**What to produce**: Select the lines that hold the word "pixels" and copy each one.
⟨
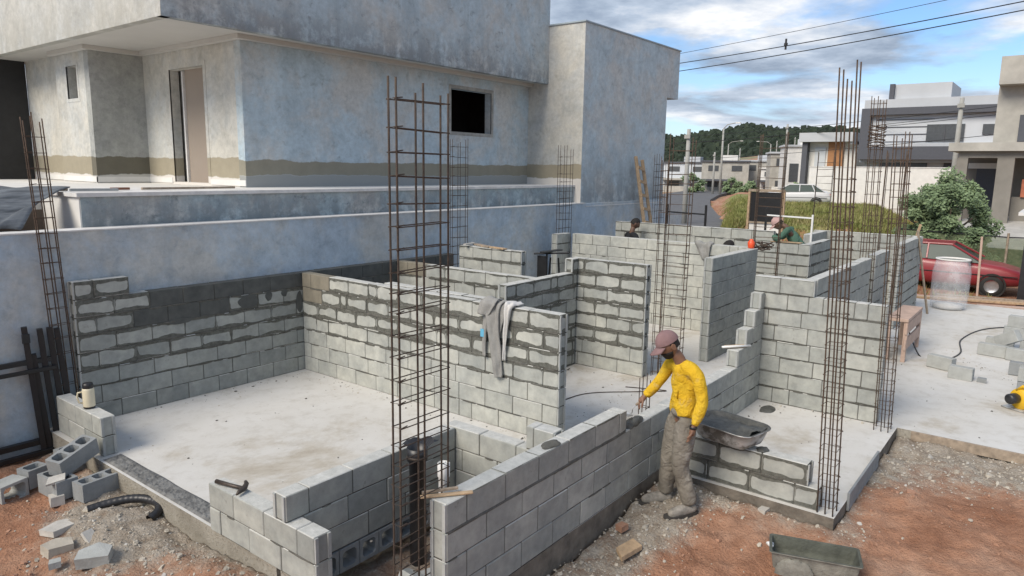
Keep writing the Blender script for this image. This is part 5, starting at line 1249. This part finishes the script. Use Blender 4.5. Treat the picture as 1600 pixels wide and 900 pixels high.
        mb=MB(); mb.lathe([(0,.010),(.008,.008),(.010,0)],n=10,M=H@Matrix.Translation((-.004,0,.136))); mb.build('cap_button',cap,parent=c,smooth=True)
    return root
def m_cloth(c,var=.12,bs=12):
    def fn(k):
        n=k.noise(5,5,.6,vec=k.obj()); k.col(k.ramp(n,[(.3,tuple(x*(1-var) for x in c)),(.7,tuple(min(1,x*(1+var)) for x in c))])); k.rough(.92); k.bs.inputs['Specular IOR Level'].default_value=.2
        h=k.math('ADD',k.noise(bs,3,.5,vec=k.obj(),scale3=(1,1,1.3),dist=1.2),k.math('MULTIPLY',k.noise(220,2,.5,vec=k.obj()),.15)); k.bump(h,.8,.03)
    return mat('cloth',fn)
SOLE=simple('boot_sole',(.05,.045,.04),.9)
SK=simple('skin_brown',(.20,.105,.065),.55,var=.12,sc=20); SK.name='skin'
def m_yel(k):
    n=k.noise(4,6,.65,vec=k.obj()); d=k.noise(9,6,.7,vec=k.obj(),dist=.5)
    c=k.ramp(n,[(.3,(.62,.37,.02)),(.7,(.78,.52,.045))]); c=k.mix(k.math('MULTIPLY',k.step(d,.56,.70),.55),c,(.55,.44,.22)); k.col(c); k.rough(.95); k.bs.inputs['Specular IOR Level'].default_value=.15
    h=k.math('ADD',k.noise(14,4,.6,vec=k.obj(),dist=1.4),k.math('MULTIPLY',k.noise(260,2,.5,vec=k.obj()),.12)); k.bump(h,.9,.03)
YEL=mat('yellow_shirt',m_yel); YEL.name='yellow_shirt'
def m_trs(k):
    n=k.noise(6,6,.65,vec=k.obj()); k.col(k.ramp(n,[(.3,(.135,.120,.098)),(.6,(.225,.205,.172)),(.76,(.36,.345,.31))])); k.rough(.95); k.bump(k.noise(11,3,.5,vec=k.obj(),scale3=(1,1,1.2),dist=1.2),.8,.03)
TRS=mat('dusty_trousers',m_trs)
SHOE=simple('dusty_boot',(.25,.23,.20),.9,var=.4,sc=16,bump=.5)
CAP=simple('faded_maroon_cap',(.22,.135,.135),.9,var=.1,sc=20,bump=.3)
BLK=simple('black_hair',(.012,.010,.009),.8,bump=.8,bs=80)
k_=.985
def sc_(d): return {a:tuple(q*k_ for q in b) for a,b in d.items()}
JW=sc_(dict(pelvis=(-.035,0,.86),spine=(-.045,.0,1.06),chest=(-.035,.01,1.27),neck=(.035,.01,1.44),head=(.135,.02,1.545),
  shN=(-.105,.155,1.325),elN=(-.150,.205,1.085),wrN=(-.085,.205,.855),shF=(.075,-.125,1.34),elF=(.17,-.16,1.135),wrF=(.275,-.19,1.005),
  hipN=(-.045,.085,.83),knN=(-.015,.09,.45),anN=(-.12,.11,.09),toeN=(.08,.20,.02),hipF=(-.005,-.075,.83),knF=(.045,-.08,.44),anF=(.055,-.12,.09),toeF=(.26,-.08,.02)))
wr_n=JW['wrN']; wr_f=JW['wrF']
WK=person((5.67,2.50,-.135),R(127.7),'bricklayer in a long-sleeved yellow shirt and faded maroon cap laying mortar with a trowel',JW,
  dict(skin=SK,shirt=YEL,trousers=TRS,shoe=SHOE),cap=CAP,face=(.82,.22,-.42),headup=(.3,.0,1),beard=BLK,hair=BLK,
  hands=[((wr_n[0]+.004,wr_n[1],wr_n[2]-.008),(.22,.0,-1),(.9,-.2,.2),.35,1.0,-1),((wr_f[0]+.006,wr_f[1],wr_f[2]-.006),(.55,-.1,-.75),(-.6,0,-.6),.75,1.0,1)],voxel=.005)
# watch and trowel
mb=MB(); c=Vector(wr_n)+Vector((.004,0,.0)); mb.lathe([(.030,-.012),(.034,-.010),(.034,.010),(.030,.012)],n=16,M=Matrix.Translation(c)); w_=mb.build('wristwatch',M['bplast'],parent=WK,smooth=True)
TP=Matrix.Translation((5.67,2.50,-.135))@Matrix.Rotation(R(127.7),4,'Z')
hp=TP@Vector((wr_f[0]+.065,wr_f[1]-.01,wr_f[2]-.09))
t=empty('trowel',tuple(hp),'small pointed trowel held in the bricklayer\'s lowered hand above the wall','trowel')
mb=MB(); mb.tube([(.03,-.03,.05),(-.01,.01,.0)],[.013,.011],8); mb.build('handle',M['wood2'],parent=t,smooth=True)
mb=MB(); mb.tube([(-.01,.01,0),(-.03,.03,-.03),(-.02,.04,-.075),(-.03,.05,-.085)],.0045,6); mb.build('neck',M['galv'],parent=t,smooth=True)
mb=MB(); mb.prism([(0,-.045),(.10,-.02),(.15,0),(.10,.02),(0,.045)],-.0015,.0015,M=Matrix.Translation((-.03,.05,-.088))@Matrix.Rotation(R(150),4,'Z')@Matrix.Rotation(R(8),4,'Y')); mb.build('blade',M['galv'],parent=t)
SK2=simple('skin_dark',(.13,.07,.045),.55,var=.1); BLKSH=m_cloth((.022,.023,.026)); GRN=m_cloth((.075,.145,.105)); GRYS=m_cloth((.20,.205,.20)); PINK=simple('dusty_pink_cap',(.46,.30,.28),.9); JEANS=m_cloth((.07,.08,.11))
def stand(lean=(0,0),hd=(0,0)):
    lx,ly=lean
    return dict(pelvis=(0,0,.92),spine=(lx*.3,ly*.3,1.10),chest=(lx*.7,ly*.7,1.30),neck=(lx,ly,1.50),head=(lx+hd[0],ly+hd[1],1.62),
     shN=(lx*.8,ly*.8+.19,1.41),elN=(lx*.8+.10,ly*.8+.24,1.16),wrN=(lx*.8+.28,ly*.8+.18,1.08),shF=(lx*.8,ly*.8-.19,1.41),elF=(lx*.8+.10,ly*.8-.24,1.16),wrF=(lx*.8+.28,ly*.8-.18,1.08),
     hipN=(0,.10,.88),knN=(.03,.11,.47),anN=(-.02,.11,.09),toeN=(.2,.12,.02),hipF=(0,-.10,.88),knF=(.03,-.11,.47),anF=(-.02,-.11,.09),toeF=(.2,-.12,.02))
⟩
⟨
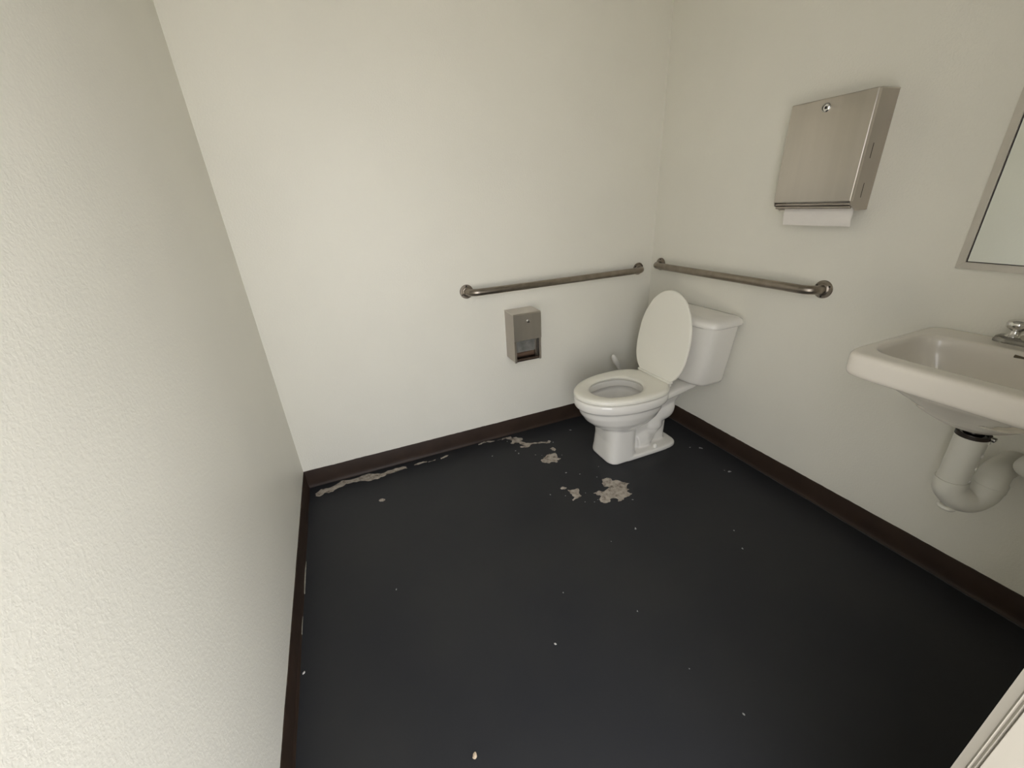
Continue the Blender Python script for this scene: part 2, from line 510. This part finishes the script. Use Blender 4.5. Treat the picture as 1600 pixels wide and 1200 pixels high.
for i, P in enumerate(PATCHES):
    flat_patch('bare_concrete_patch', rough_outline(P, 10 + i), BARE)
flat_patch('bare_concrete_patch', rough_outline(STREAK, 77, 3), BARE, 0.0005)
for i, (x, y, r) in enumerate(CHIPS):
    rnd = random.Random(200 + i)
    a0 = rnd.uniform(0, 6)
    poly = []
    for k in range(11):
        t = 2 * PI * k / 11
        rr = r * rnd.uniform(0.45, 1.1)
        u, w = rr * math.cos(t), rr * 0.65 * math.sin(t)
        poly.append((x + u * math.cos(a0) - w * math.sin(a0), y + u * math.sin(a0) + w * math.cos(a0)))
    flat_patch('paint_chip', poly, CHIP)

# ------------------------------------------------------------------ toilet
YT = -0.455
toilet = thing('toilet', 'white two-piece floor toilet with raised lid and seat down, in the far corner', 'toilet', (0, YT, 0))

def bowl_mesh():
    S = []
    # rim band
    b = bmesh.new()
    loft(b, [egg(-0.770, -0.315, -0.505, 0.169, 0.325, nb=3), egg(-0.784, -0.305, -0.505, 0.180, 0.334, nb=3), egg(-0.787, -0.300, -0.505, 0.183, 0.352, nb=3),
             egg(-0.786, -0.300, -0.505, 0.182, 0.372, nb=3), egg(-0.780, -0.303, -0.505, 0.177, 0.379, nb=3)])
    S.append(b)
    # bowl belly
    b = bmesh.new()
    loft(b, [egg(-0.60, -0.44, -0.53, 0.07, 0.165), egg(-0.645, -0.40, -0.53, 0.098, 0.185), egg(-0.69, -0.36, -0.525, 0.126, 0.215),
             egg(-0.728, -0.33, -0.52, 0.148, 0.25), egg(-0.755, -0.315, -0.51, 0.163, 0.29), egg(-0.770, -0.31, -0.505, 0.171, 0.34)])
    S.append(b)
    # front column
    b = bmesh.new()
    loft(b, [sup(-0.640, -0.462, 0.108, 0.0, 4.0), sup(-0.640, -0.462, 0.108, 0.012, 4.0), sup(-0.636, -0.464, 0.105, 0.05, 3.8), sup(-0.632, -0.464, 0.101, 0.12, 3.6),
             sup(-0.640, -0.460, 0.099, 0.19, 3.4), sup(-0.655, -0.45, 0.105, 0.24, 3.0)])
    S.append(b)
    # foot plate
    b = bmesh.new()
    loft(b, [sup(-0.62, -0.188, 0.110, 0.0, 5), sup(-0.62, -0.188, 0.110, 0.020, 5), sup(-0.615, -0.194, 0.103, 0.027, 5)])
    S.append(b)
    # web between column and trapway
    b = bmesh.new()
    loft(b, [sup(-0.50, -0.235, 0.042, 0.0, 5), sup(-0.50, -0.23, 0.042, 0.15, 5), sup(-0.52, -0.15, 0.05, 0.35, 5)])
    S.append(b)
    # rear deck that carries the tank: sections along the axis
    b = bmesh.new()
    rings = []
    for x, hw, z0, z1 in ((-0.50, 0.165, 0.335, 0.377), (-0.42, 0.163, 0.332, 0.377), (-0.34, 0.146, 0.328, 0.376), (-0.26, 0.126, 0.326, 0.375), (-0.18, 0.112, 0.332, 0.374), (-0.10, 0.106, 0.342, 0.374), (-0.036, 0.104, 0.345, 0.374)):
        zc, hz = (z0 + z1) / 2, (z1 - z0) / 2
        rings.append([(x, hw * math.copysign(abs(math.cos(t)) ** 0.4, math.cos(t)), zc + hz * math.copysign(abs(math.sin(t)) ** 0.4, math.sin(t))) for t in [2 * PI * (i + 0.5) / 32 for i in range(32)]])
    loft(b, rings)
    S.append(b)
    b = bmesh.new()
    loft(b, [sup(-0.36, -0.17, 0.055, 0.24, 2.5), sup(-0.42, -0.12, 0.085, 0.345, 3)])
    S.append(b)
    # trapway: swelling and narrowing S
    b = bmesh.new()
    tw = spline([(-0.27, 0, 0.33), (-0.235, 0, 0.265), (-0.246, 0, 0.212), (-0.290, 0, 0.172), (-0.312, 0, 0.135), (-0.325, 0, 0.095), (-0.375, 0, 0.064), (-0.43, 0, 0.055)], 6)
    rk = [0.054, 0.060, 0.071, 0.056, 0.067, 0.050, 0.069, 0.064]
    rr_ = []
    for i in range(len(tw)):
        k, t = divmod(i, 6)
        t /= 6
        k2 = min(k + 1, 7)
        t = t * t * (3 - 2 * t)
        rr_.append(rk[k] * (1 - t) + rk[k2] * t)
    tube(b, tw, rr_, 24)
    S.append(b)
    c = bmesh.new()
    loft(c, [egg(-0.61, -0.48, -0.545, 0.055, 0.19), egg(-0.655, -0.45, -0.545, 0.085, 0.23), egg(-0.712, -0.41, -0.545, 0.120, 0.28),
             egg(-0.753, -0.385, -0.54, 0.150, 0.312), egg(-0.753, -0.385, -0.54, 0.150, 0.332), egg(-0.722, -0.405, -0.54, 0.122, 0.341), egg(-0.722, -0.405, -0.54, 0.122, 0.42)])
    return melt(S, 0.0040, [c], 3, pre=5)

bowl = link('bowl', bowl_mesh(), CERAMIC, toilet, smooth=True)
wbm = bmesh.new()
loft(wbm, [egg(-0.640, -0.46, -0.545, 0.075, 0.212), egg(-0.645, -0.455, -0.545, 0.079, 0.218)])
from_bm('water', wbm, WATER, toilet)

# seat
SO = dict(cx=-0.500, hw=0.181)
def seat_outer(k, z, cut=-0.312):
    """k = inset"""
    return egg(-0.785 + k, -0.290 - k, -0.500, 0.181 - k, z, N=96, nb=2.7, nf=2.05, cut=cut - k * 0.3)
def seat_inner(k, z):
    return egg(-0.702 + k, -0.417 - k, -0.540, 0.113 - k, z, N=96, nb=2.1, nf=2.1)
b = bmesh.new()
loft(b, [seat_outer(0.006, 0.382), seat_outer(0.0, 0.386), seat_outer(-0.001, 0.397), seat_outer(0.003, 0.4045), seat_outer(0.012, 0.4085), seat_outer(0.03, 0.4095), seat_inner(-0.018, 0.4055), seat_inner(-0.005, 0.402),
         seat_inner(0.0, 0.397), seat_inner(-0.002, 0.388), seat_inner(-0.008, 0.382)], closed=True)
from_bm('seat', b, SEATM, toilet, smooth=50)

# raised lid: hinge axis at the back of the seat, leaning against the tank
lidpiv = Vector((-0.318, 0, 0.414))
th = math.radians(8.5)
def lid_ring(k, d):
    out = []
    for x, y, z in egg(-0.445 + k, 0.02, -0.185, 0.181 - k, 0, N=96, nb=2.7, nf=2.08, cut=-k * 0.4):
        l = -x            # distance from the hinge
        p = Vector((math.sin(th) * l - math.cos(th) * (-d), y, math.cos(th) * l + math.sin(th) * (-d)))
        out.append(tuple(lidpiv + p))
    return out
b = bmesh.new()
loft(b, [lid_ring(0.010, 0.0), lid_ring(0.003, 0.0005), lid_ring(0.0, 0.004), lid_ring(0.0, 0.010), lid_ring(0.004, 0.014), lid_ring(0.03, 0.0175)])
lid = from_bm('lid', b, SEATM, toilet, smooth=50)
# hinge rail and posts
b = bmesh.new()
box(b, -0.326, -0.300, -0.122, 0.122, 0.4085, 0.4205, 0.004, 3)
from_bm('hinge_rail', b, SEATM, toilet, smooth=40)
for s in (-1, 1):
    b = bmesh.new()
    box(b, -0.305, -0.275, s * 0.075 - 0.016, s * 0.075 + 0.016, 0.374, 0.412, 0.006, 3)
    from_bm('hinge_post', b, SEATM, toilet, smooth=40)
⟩
**Answer for this exercise**:
Keep writing the Blender script for this image. This is part 5, starting at line 1249. This part finishes the script. Use Blender 4.5. Treat the picture as 1600 pixels wide and 900 pixels high.
Continue the Blender Python script for this scene: part 2, from line 510. This part finishes the script. Use Blender 4.5. Treat the picture as 1600 pixels wide and 1200 pixels high.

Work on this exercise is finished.